Even in a palace it is possible to live well.
Marcus Aurelius
I have had this recurring elevator dream. I’m in a lift going up a tall building. As the cabin reaches the very top, it begins to fold and collapse underneath my feet. It’s not that the ceiling comes down on me. Somehow the floor closes in. It feels like a trap. Buildings and elevators change from dream to dream. Some are old, some are new. But the feeling that goes with the experience is always the same. It’s a mix of claustrophobia and incredulity. While asleep, I struggle to wrap my head around how this is even possible. Who in their right mind engineered this? Elevators are not supposed to work like that. Then I wake up.
A Mean Elevator Dream?
It took me years to figure out what my elevator dream meant.

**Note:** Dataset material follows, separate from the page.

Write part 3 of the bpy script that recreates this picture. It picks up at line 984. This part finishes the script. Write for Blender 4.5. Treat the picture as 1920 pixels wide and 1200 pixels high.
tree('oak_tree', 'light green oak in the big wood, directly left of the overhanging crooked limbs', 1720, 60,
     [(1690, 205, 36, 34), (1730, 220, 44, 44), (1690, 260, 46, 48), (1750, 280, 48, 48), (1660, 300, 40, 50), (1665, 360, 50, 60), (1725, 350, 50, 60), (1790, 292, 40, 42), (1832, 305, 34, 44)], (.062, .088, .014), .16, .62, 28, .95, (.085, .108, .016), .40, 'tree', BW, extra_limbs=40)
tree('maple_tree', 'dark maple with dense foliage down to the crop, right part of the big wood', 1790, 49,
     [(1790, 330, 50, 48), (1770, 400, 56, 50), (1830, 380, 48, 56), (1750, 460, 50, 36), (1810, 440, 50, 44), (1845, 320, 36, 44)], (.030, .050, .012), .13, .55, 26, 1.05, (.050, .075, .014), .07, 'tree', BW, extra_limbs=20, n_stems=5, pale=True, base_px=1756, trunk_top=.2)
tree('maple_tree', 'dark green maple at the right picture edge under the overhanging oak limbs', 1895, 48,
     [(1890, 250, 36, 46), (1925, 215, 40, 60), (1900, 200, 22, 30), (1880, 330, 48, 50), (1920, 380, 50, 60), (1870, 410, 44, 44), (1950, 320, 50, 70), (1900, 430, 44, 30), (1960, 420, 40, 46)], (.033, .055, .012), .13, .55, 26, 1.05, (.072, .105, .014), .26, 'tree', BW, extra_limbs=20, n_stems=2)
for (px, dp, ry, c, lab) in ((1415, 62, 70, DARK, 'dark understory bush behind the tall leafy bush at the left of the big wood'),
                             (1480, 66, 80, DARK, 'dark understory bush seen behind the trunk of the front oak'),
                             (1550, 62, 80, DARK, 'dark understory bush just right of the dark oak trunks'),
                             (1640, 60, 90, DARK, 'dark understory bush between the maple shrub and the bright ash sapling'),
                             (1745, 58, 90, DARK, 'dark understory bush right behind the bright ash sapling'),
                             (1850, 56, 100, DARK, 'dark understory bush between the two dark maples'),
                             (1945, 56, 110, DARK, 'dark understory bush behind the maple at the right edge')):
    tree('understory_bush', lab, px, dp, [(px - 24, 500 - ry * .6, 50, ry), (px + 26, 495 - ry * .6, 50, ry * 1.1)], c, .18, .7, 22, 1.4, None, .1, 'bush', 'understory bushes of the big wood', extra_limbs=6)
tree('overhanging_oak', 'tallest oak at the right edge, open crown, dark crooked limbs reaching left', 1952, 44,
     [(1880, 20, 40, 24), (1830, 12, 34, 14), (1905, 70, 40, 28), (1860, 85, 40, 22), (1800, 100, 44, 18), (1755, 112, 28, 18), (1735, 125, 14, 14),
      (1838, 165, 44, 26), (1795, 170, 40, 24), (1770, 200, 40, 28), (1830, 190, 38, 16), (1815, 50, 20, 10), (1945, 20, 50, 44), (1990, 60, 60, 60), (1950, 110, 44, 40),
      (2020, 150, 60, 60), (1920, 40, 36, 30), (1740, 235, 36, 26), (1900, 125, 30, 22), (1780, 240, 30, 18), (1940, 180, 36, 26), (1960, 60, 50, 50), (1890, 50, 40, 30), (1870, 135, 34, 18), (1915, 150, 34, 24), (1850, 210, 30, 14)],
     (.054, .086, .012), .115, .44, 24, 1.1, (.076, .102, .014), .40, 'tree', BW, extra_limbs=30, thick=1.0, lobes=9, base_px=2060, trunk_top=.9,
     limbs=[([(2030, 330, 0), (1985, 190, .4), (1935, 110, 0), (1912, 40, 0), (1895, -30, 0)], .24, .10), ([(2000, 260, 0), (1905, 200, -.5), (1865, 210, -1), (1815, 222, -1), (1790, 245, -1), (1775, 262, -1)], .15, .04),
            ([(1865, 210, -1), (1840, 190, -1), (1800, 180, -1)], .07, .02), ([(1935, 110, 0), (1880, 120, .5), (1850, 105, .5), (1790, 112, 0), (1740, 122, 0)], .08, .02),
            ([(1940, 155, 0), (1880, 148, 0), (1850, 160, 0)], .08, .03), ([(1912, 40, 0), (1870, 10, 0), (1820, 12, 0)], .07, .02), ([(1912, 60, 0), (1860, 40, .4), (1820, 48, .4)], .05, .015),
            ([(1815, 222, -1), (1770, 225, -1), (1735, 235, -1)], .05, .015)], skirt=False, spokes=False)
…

There seems to be a consensus that imaginary elevators symbolise the ups and downs in life. I assumed so much. Broadly speaking, going up is associated with progress, which makes reaching the top the epitome of the highest good: The top of a hierarchy, success, meaning, truth. Your personal palace if you will.
There’s a connection to symbols such as the eye of providence at the tip of the pyramid. You also find it in the fact that CEOs rarely have their office in the basement. Even North Korean dictators are laying in state on the top floor of their ‘Palace of the Sun’. The sun of course being a bright guiding star shining from the heavens.
My achievements are more modest and not exactly tyrannical, but they’ve kept coming nonetheless. So you’d think my dream would be generally positive. Yet, it’s more akin to a nightmare. To be fair, failing and falling again doesn’t seem to concern me. And I never actually do get crushed. But having made it to the top is not a relief either. How’s that possible?
What Does the Elevator Dream Mean?
Perhaps it’s a misconception. Reaching the top is not the end of your struggles, it’s the beginning of a whole new set of challenges. The room at the top of the pyramid is tight after all. There doesn’t seem anywhere else to go except down. No wonder the pressure comes from below.
So the question is: What are those pressures that come with success? And the answer is: Where to begin? You either create the pressure yourself or it comes from others. Or both. I’ve put them into three categories:
- Repeating, sustaining or even surpassing your achievements. Are you chasing unattainable perfectionism while falling prey to Dukkha Bias? Do you have a moral obligation to stay at the top to begin with? Or are you now struggling with impostor syndrome thinking you shouldn’t be up there anyway?
- A surge in opportunities that suddenly open up to you. You can’t take all of them. How do you choose? How do you say ‘No’ without feeling guilty? Then there are the people who now want something from you. Advice, support, encouragement. Money? How do you deal with the attention and expectations? Will it corrupt you?
- The perils of having become an ideal; one that inevitably judges others by virtue of its mere existence. This is well-illustrated by Australia’s infamous Tall Poppy Syndrome. Success invites envy and resentment, challenge and competition, which in turn reinforces category no. 1.
It seems to me that these forces are omnipresent, regardless of the magnitude of your success or the size of your peer group. On a small scale, it applies to your kid who got 100% on a vocabulary test. On a medium scale, it’s the brute family-destroying force of winning a game of Monopoly. On the largest scale, it applies to Roman Emperors who hold ultimate power and wealth.
Closing Thoughts
At the end of the night, I think the elevator dream reveals a rather banal truth. One that easily fits on a fridge magnet. Success comes with a price. There’s nothing to fix. It’s the nature of being at the top of any hierarchy, no matter how seemingly small. The problem is not the elevator. It kind of does what you asked it to do. It elevates. Only now it runs on autopilot, driven by your own ambition, your peers and your audience.
Perhaps I was looking for a way to be successful without the drawbacks. Silly me. But I suppose there is something we can do. Transcend the hierarchy. Accept the pressure as the nature of success. Don’t judge it. Just watch it play out with curiosity a bit more emotional distance.
Even in a palace, it is possible to live well.